Having the attempt to hack a SQL command in the author name is quite distracting to a novice.

It was just a joke. I can remove it if you think it’s so distracting.

Did you actually try using just the first part of the hash? Does it work?

Yes and yes.

This is why I don’t use Git. It makes the user do all the work of remembering what channel etc. instead of simply using a different folder (typically called a branch). I am used to Bazaar, which makes the branch (folder) the main thing that is tracked. It really is better, regardless of the name used.

In both git and pijul you can clone into another directory and do things like that. You don’t have to use branches or channels if you don’t want to. Do you think that pijul should just cut the feature and have people do things manually? I personally find branches in git helpful. In particular holding public stable versions of a project in their own branch, or having a branches for production, testing, and development.

Since these are all distributed VCSs, it should not matter whether the copy is on the same system in another folder or on your coworker’s machine.

As far as I know, this doesn’t matter in either git or pijul (when it reaches 1.0, so far remotes are broken).

If a change is a diff, just call it a diff.

The reification of a change can be a diff, but it could be something else. As you yourself noted, it could be a set of editing commands. Both change and patch are properly abstracted from that I think. We just have to be clear about the use. In cases where we really mean a diff, we can use that word as well.

There’s no equivalent of git log fromchannel..tochannel / git log ^fromchannel tochannel / git log --not=fromchannel tochannel right? I do see a pijul log --hash-only in the code at least, maybe you could plain diff those. (And then pijul show the result / each? I don’t think pijul show exists)

1 Like

This is actually implemented in the network protocol for performance reasons, and is faster than list + diff (it’s in O((log n) + d), where n is the max of the list sizes, and d is the size of the difference).
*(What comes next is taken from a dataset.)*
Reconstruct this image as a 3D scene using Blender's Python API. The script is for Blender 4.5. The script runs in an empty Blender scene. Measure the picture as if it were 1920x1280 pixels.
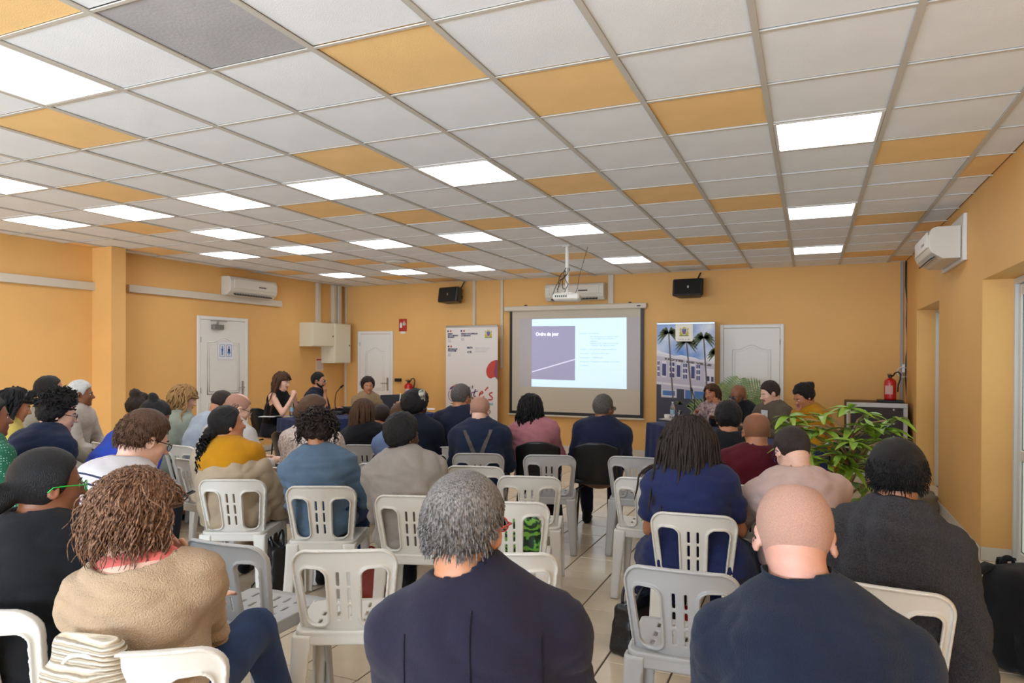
import bpy, math, random, time
import numpy as np
from mathutils import Vector, Matrix
T0 = time.time()
random.seed(7)
rng = np.random.default_rng(7)
S = bpy.context.scene
COL = S.collection
R_ = math.radians

# ------------------------------------------------------------------ camera
CAMZ = 1.55
FPX, YAW, PIT, ROL, CYP = 1286.0, 0.4092, -0.0042, -0.0044, 676.2
cam_d = bpy.data.cameras.new('camera')
cam = bpy.data.objects.new('camera', cam_d); COL.objects.link(cam)
cam.location = (0, 0, CAMZ)
cam_d.sensor_width = 36; cam_d.lens = 36 * FPX / 1920
cam_d.shift_y = (CYP - 640) / 1920
cam_d.clip_start = 0.05
cam.matrix_world = (Matrix.Translation((0, 0, CAMZ)) @ Matrix.Rotation(YAW, 4, 'Z') @
                    Matrix.Rotation(math.pi / 2 + PIT, 4, 'X') @ Matrix.Rotation(-ROL, 4, 'Z'))
S.camera = cam
cam_d.dof.use_dof = True; cam_d.dof.focus_distance = 2.9; cam_d.dof.aperture_fstop = 6.0
# ------------------------------------------------------------------ view, world, light
S.view_settings.view_transform = 'Standard'; S.view_settings.look = 'None'
S.view_settings.gamma = 1; S.view_settings.use_curve_mapping = False
S.view_settings.exposure = 0.62
W = bpy.data.worlds.new('World'); S.world = W; W.use_nodes = True
bgn = W.node_tree.nodes['Background']; bgn.inputs[0].default_value = (0.75, 0.85, 1, 1); bgn.inputs[1].default_value = 1.0
PANEL_E = 7.5          # light the ceiling panels give off
def area(name, loc, rot, sx, sy, power, col):
    l = bpy.data.lights.new(name, 'AREA'); l.shape = 'RECTANGLE'; l.size = sx; l.size_y = sy
    l.energy = power; l.color = col
    o = bpy.data.objects.new(name, l); COL.objects.link(o); o.location = loc; o.rotation_euler = rot
    return o
# daylight from the windows in the wall behind the camera
area('window_daylight', (-1.6, -3.7, 1.35), (R_(122), 0, 0), 5.2, 1.8, 400, (0.58, 0.78, 1.0))
area('window_daylight', (-6.2, -3.7, 1.35), (R_(122), 0, 0), 3.0, 1.8, 190, (0.58, 0.78, 1.0))

# ------------------------------------------------------------------ pixel helpers
def ray(u, v):
    a = (u - 960) / FPX; b = (CYP - v) / FPX
    c, s = math.cos(ROL), math.sin(ROL); a, b = c * a - s * b, s * a + c * b
    c, s = math.cos(PIT), math.sin(PIT); yf = c - s * b; z = s + c * b
    c, s = math.cos(YAW), math.sin(YAW)
    return np.array([c * a - s * yf, s * a + c * yf, z])
CAM = np.array([0, 0, CAMZ])
def at(u, v, d): return CAM + ray(u, v) * d                      # point at depth d
def atz(u, v, z): r = ray(u, v); return CAM + r * (z - CAMZ) / r[2]
def atx(u, v, x): r = ray(u, v); return CAM + r * x / r[0]
def aty(u, v, y): r = ray(u, v); return CAM + r * y / r[1]

# ------------------------------------------------------------------ materials
MATS = {}
def newmat(name):
    m = bpy.data.materials.new(name); m.use_nodes = True
    n = m.node_tree.nodes; return m, n, m.node_tree.links, n['Principled BSDF']
def srgb(h):
    if isinstance(h, str):
        c = [int(h[i:i + 2], 16) / 255 for i in (0, 2, 4)]
    else: c = [x / 255 for x in h]
    return tuple(((x + .055) / 1.055) ** 2.4 if x > .04045 else x / 12.92 for x in c) + (1,)
def mat(name, col, rough=.6, bump=0, scale=200, var=0, vscale=6, metal=0, spec=.5, stretch=None, emit=0, trans=0, sheen=0, col2=None, coat=0):
    if name in MATS: return MATS[name]
    m, N, L, p = newmat(name)
    c = srgb(col)
    p.inputs['Base Color'].default_value = c; p.inputs['Roughness'].default_value = rough
    p.inputs['Metallic'].default_value = metal; p.inputs['Specular IOR Level'].default_value = spec
    if trans: p.inputs['Transmission Weight'].default_value = trans
    if sheen: p.inputs['Sheen Weight'].default_value = sheen
    if coat: p.inputs['Coat Weight'].default_value = coat
    if emit:
        p.inputs['Emission Color'].default_value = c; p.inputs['Emission Strength'].default_value = emit
    tc = None
    if var or bump:
        tc = N.new('ShaderNodeTexCoord'); mp = N.new('ShaderNodeMapping'); L.new(tc.outputs['Object'], mp.inputs[0])
        if stretch: mp.inputs['Scale'].default_value = stretch
    if var:
        n1 = N.new('ShaderNodeTexNoise'); n1.inputs['Scale'].default_value = vscale; n1.inputs['Detail'].default_value = 4
        L.new(mp.outputs[0], n1.inputs['Vector'])
        r = N.new('ShaderNodeValToRGB'); L.new(n1.outputs[0], r.inputs[0])
        c2 = srgb(col2) if col2 else tuple(x * (1 - var) for x in c[:3]) + (1,)
        c3 = c if col2 else tuple(min(1, x * (1 + var * .6)) for x in c[:3]) + (1,)
        r.color_ramp.elements[0].color = c2; r.color_ramp.elements[0].position = .32
        r.color_ramp.elements[1].color = c3; r.color_ramp.elements[1].position = .68
        L.new(r.outputs[0], p.inputs['Base Color'])
    if bump:
        n2 = N.new('ShaderNodeTexNoise'); n2.inputs['Scale'].default_value = scale; n2.inputs['Detail'].default_value = 3
        L.new(mp.outputs[0], n2.inputs['Vector'])
        b = N.new('ShaderNodeBump'); b.inputs['Strength'].default_value = bump; b.inputs['Distance'].default_value = .01
        L.new(n2.outputs[0], b.inputs['Height']); L.new(b.outputs[0], p.inputs['Normal'])
    MATS[name] = m; return m
def fabric(name, col, bump=.25, scale=350, var=.12, vscale=9, rough=.85, sheen=.08, **k):
    col = tuple(c * .88 for c in col)
    return mat(name, col, rough, bump, scale, var, vscale, sheen=sheen, spec=.15, **k)
def skin(name, col):
    if name in MATS: return MATS[name]
    m = mat(name, col, .48, .12, 260, .10, 14)
    p = m.node_tree.nodes['Principled BSDF']
    p.inputs['Subsurface Weight'].default_value = .08; p.inputs['Subsurface Radius'].default_value = (.02, .008, .004)
    p.inputs['Subsurface Scale'].default_value = .3
    return m
def hairmat(name, col, col2=None, rough=.42, stretch=(9, 9, 1), scale=42):
    if name in MATS: return MATS[name]
    m = mat(name, col, rough, .7, scale, .35, scale * .7, stretch=stretch, col2=col2, spec=.28)
    return m
def wall_paint(name, col, var=.05):
    return mat(name, col, .62, .10, 55, var, 1.3, spec=.35)

# ------------------------------------------------------------------ mesh helpers
def link(o, parent=None):
    COL.objects.link(o)
    if parent is not None: o.parent = parent
    return o
def mesh_obj(name, V, F, m, parent=None, smooth=False, loc=None, rz=0):
    me = bpy.data.meshes.new(name)
    V = np.asarray(V, dtype=np.float32)
    if isinstance(F, np.ndarray) and F.ndim == 2:
        k = F.shape[1]
        me.vertices.add(len(V)); me.vertices.foreach_set('co', V.ravel())
        me.loops.add(F.size); me.loops.foreach_set('vertex_index', F.ravel().astype(np.int32))
        me.polygons.add(len(F)); me.polygons.foreach_set('loop_start', np.arange(0, F.size, k, dtype=np.int32))
        me.polygons.foreach_set('loop_total', np.full(len(F), k, dtype=np.int32))
        me.update(calc_edges=True)
    else:
        me.from_pydata([tuple(map(float, v)) for v in V], [], [tuple(f) for f in F]); me.update()
    if smooth: me.polygons.foreach_set('use_smooth', np.ones(len(me.polygons), dtype=bool))
    ms = m if isinstance(m, (list, tuple)) else [m]
    for x in ms: me.materials.append(x)
    o = bpy.data.objects.new(name, me); link(o, parent)
    if loc is not None: o.location = loc
    if rz: o.rotation_euler = (0, 0, rz)
    return o
def empty(name, loc=(0, 0, 0), rz=0):
    o = bpy.data.objects.new(name, None); o.empty_display_size = .1; COL.objects.link(o)
    o.location = loc; o.rotation_euler = (0, 0, rz); return o
def tag(o, label=None, cat=None, group=None, kind=None):
    if label: o['label'] = label
    if cat: o['category'] = cat
    if group: o['group'] = group
    if kind: o['kind'] = kind
    return o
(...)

Yeah obviously in theory “get diff between branch and branch + one change” should be straightforward, and I would love to see as much of the full git rev-parse grammar implemented as applicable; but speaking about placeholders that work on 1.0.0 today :‍p

I would love to see as much of the full git rev-parse grammar implemented as applicable

I’d like to suggest the mercurial revset language might be a better model, it seemed a bit less arbitrary back when I worked with it compared to git’s.

Hey @qrpnxz,
the workflows pages in the manual I wrote contain stuff that is pretty similar to what you wrote down here. I honestly don’t remember if I actually copied, but I definitely was inspired by your post.

Would you like to be credited / your post linked in the manual?

Hi, thanks for asking. If you think my post was important to the creation of the manual, I’d like to be credited, but I am leaving it totally up to your own conscience.

Has Pijul’s behavior changed since this was posted? If I

  1. create an empty repository with either pijul init foo or mkdir foo && cd foo && pijul init;
  2. make a file named README.md and add the text # README to the file using any text editor; and finally
  3. run the command pijul diff inside the repository I get no output? I’ve tested in both Bash and Nushell.

The .pijul directory is created in the foo directory.

There’s no problems recording the change using pijul record README.md.

Hi! Thanks for reaching out. We have had some problems with that before, I thought they were fixed. This is likely due to the interaction between your pager, your shell and Pijul. What version of Pijul are you using? On what platform?

I’m using Pijul from Nixpkgs installed using Nix on my Fedora 33 machine.[0] The current version available from Nixpkgs is alpha 31.

EDIT: I would also like to report that the problem stills occur with version 35. I’ve just made a PR for updating Pijul in Nixpkgs.